Warum kaufen europäische Schulen heute Technologie von amerikanischen Unternehmen? Warum machen wir die nächste Generation von Europäern mit amerikanischer Technologie vertraut und binden sie an ihre Ökosysteme? Ähnliches gilt für Spitäler. Warum trauen wir ihnen unsere sensiblen Gesundheitsdaten an?
Der Bund und die Schweizer Firmen kaufen Tech-Produkte aus dem Silicon Valley, weil sie günstig, schnell und einfach bedienbar sind – und es in Europa keine ebenbürtige Software gibt.
Selbst wenn das wahr wäre: Wir müssen strategisch langfristig denken und jetzt investieren, um für die Zukunft ein europäisches Technologiepaket aufzubauen. Europa muss die Hoheit über die Technologie zurückerhalten.
Proton würde stark davon profitieren, wenn Schweizer Behörden gezwungen wären, «Tech aus der Region» einzukaufen. Verfolgen Sie damit einfach Ihre Geschäftsinteressen?
Wir sind eine nicht profitorientierte Firma mit einer Stiftung als Trägerschaft.

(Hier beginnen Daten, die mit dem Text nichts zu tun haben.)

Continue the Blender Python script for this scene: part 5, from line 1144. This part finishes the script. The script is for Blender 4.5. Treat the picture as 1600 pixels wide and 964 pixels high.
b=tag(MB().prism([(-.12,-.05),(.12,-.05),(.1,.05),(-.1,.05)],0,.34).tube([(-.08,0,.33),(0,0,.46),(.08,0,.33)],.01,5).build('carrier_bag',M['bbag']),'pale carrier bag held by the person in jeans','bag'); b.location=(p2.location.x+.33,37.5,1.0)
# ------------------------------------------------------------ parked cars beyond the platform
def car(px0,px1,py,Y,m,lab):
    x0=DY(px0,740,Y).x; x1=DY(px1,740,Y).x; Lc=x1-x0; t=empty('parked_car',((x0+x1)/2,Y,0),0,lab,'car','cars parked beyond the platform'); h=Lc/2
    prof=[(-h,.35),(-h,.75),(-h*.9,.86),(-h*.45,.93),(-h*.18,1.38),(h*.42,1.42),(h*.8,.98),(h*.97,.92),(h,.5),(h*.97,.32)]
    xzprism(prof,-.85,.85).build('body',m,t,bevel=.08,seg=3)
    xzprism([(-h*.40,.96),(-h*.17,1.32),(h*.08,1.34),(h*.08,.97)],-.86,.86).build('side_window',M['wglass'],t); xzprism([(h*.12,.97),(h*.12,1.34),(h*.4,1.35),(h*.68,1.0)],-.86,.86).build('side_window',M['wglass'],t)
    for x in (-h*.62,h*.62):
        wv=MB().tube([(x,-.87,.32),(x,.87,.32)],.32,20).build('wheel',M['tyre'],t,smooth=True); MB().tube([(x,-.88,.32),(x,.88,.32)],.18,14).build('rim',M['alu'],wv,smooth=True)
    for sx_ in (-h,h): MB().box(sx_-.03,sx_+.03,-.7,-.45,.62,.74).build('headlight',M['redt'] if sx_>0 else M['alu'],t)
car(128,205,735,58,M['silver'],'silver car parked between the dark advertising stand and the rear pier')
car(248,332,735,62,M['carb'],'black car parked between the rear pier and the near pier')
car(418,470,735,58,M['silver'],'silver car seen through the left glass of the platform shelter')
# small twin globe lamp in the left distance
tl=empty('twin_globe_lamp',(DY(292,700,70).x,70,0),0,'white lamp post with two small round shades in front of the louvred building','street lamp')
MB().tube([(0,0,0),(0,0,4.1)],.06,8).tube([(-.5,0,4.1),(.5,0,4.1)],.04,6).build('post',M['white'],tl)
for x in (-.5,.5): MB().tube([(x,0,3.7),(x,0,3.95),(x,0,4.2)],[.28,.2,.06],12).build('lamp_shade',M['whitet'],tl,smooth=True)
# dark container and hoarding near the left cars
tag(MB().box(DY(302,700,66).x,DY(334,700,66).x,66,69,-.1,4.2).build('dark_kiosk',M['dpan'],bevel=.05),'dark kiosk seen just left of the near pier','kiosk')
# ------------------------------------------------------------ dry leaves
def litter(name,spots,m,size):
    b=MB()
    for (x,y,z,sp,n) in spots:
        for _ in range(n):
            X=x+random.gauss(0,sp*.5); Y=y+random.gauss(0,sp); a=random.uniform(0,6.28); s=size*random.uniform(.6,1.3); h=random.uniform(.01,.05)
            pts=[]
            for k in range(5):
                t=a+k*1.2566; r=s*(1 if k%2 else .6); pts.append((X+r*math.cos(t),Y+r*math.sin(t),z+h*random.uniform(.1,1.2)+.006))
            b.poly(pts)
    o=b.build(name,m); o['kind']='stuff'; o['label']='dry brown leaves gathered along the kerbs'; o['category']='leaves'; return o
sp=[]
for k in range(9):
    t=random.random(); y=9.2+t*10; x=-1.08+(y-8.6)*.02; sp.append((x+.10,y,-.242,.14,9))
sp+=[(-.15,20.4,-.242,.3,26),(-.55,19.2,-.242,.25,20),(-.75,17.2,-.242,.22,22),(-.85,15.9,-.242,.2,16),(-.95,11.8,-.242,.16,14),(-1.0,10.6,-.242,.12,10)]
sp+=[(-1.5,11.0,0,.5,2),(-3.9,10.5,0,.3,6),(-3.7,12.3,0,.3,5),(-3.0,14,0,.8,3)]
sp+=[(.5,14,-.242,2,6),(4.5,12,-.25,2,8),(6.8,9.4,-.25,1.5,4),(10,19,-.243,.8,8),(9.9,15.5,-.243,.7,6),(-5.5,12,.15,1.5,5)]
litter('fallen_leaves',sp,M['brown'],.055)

Mir geht es darum, aufzuzeigen, wie sich die kurzfristigen Kosteneinsparungen langfristig auf das Wachstum von Europa auswirken. Dazu braucht es keine Subventionen und auch keine Steuererleichterungen, sondern eine Nachfrage. Sie bringt Wertschöpfung, und das zieht Geld an.
Die EU versucht, mit dem Digital Markets Act sowie weiteren Regulierungen gegen US-Techfirmen vorzugehen. Warum reicht das nicht?
Der Digital Markets Act ist ein gangbarer Weg – vielleicht auch für die Schweiz. Als jemand, der in Umsätzen und Kennzahlen denkt, schätze ich jedoch die Effekte auf das Wirtschaftswachstum als nur sehr gering ein. Bei Regulierungen geht es einfach lange, bis sie wirksam werden.
Was sollte die Schweiz tun?
Der effektivste Weg, um Tech zu fördern, ist es, auf den Kauf von Schweizer Produkten zu drängen und Mandate für die öffentliche Beschaffung entsprechend auszuschreiben. Für die Schweiz könnte das sogar zu einem entscheidenden Wettbewerbsvorteil werden: Wenn sie vorangeht und einen sehr starken heimischen Technologiesektor aufbaut, werden Europäer in 10 Jahren hier ihre Tech-Services einkaufen. Der Gewinner der europäischen Neuausrichtung wird das erste Land sein, das mutig genug ist, den Einkauf von lokalen Tech-Dienstleistungen gesetzlich vorzuschreiben.